Subject: File No. S7-04-23
From: Anonymous

Dear Securities and Exchange Commission, I am writing to express my concerns regarding the proposed amendments to the custody rule under the Investment Advisers Act of 1940. While I understand and appreciate the Commission’s efforts to protect advisory clients from potential theft or misappropriation by their investment advisers, I believe that the proposed changes may inadvertently hamper business growth and freedom. The new reporting requirements, particularly those related to the annual financial audit of each private fund advised by a registered investment adviser, could impose significant administrative burdens on businesses. These burdens may divert valuable resources away from core business activities, thereby stifling innovation and growth. Moreover, these requirements could potentially discourage new entrants into the market, thereby reducing competition and limiting consumer choice. This is particularly concerning given the vital role that small businesses play in driving economic growth and job creation. I urge the Commission to carefully consider these potential unintended consequences when finalizing the amendments to the custody rule. I recommend exploring alternative approaches that can achieve the same level of client protection without imposing undue burdens on businesses.
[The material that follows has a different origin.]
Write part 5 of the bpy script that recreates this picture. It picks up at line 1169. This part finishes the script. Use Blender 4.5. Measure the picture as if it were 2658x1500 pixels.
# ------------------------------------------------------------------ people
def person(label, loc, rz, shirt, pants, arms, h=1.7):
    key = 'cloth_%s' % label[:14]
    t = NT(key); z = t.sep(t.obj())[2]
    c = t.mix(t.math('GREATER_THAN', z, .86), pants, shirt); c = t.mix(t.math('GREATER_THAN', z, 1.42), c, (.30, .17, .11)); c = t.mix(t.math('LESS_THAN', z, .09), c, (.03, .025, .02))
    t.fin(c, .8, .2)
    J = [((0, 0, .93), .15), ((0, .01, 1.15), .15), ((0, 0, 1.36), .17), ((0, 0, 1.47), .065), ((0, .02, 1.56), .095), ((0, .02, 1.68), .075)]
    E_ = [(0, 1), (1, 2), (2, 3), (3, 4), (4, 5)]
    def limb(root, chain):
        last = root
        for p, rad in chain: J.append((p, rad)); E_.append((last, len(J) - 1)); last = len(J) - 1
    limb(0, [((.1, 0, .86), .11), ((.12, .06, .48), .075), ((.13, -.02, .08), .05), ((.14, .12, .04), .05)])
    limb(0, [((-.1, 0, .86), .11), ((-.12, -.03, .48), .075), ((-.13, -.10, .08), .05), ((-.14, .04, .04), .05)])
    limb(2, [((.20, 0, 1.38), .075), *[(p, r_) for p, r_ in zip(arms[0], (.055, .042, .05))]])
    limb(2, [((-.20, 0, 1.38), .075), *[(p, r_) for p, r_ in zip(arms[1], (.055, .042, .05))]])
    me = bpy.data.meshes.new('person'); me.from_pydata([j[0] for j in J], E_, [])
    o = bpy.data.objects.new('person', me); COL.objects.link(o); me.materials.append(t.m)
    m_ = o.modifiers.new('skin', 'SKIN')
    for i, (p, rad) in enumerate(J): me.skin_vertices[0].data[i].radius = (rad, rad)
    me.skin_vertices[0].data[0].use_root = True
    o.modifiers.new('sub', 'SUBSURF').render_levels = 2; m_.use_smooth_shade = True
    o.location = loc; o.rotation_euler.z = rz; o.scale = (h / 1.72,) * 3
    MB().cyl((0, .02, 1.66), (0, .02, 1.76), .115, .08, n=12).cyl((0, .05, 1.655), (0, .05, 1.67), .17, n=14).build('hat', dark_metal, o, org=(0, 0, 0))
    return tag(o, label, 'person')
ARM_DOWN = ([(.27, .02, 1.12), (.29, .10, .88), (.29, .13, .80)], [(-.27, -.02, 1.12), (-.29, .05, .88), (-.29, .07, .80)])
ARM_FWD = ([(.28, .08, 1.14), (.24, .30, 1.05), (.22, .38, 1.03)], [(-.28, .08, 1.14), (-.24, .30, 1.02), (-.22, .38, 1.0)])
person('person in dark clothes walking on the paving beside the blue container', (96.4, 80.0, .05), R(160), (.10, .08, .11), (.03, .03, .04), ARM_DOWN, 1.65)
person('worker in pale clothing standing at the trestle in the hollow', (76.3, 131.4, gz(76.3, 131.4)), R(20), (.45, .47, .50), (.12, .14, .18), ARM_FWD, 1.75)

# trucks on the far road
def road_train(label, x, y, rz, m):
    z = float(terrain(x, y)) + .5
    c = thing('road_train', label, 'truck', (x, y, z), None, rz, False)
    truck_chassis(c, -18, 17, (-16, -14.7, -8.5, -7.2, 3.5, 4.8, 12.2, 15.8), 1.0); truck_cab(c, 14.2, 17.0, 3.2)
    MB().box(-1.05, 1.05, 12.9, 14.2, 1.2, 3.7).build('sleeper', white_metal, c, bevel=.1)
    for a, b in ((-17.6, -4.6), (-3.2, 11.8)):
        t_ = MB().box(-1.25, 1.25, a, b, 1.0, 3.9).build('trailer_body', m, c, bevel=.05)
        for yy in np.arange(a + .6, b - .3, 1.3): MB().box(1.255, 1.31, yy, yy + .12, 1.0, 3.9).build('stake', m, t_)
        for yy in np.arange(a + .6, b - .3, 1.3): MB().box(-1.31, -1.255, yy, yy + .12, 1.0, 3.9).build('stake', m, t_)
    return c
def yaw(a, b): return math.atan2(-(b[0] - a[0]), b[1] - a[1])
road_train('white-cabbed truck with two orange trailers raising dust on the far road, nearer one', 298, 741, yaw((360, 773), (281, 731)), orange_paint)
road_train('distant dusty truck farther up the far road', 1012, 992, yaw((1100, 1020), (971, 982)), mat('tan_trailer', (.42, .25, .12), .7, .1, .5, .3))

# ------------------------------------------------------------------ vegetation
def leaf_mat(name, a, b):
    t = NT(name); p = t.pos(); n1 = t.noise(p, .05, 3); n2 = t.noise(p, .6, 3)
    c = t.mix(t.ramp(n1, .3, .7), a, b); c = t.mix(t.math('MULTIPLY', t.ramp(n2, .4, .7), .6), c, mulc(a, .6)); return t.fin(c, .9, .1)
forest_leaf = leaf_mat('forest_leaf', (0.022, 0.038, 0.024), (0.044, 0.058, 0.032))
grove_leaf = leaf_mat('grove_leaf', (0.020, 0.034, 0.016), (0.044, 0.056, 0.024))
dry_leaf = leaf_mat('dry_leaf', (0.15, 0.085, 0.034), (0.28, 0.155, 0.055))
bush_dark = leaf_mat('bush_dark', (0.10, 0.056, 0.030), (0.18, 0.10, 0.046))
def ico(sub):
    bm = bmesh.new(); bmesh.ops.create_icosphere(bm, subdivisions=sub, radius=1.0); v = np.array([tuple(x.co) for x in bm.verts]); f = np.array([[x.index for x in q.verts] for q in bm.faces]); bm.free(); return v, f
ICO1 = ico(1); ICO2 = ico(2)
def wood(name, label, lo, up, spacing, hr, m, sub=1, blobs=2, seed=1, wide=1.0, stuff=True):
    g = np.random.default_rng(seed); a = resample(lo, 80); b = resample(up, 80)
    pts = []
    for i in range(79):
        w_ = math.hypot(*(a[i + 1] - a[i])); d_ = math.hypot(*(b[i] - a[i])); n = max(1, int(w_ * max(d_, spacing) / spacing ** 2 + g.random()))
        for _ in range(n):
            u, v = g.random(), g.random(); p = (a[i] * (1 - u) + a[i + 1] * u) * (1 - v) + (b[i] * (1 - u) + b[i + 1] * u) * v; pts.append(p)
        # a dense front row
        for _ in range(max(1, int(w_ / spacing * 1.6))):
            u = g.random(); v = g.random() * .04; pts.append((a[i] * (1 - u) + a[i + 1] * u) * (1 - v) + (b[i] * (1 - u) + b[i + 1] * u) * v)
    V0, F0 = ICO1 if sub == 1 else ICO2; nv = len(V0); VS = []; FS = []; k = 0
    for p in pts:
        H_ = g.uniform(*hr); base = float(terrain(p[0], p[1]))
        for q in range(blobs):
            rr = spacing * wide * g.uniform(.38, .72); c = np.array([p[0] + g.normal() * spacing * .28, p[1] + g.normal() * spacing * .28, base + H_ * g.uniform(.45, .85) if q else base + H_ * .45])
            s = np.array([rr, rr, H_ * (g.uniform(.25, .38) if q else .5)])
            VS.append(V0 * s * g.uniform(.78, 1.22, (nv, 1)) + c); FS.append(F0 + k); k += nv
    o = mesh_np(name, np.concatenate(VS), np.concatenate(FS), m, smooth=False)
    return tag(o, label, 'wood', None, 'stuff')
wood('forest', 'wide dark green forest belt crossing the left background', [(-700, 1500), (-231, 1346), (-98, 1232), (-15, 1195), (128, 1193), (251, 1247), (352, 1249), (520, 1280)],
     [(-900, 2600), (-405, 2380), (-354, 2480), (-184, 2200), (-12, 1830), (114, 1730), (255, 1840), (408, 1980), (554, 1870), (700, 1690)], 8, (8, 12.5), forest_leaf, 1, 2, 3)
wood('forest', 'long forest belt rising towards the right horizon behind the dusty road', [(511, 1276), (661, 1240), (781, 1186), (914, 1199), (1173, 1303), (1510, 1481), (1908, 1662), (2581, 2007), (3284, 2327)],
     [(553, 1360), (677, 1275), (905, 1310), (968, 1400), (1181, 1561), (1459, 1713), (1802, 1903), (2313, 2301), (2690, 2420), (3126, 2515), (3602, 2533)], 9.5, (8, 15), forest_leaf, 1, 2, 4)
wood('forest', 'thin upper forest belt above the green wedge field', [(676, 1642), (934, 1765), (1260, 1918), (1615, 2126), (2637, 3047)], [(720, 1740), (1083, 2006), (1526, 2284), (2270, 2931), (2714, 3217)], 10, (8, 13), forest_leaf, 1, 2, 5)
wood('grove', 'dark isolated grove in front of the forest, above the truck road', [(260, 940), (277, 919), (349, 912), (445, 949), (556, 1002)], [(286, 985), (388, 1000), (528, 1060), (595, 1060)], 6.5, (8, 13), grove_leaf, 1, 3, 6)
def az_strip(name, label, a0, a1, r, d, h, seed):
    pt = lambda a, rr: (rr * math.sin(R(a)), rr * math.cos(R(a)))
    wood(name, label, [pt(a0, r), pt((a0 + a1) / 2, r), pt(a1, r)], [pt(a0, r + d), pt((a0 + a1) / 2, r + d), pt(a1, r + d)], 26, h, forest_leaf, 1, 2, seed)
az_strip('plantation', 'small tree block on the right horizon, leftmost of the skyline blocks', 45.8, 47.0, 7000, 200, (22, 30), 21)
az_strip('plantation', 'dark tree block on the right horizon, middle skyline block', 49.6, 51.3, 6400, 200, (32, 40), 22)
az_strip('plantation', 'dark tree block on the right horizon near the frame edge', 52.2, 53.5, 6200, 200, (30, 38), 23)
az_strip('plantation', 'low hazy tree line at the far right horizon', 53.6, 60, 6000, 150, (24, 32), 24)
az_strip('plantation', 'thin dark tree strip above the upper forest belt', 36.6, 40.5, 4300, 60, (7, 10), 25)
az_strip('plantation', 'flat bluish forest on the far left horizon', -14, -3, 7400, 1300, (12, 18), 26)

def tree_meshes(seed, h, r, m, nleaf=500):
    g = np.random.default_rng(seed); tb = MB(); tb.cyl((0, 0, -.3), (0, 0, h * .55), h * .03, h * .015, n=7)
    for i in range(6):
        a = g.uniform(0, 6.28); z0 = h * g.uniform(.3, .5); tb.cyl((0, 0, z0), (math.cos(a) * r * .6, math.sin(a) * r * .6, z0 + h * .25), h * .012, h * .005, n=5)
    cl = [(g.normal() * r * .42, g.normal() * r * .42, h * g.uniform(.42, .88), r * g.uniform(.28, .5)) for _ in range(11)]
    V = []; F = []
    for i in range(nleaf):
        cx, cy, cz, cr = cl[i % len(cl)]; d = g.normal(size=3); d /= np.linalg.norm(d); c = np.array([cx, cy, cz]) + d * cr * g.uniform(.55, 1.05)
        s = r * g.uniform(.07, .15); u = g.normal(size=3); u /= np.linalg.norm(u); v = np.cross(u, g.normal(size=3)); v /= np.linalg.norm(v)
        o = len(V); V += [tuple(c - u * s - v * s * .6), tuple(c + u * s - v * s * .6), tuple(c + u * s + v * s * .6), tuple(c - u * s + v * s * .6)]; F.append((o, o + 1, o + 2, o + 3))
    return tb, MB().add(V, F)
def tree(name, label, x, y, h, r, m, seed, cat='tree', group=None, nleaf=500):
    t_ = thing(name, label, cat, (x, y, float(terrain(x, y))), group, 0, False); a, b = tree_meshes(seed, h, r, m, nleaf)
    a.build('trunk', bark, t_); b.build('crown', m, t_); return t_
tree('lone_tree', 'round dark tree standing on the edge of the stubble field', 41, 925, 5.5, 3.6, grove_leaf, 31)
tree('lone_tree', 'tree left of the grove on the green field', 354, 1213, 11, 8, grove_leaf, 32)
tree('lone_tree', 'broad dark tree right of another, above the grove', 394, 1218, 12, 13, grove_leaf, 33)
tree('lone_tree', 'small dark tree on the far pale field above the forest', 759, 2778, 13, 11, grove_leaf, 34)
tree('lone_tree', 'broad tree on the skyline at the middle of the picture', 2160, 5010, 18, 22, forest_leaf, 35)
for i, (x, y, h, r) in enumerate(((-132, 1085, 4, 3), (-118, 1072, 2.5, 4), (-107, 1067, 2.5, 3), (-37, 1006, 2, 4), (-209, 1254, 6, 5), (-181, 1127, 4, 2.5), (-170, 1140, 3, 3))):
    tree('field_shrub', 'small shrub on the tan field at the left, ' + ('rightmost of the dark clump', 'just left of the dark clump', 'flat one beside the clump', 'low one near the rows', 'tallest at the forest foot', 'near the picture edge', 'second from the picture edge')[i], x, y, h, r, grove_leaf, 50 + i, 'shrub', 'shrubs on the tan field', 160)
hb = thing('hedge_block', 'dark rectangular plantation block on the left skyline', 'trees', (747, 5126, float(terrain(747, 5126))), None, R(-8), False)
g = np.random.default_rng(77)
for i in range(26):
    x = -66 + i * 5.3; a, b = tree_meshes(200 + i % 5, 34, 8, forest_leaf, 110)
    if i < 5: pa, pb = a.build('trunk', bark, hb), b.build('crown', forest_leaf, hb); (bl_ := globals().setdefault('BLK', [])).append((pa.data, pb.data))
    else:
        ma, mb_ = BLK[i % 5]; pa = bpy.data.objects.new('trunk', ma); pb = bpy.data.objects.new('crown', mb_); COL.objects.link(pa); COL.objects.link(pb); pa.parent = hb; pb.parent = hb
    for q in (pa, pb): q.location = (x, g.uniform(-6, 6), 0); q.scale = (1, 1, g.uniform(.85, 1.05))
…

For instance, the Commission could consider implementing a tiered approach to reporting requirements, where the extent of the requirements is proportionate to the size of the adviser or the level of risk associated with their activities. This could help ensure that smaller advisers are not disproportionately affected by the changes. Thank you for considering my comments. I look forward to seeing a balanced approach that protects advisory clients while also promoting business growth and freedom.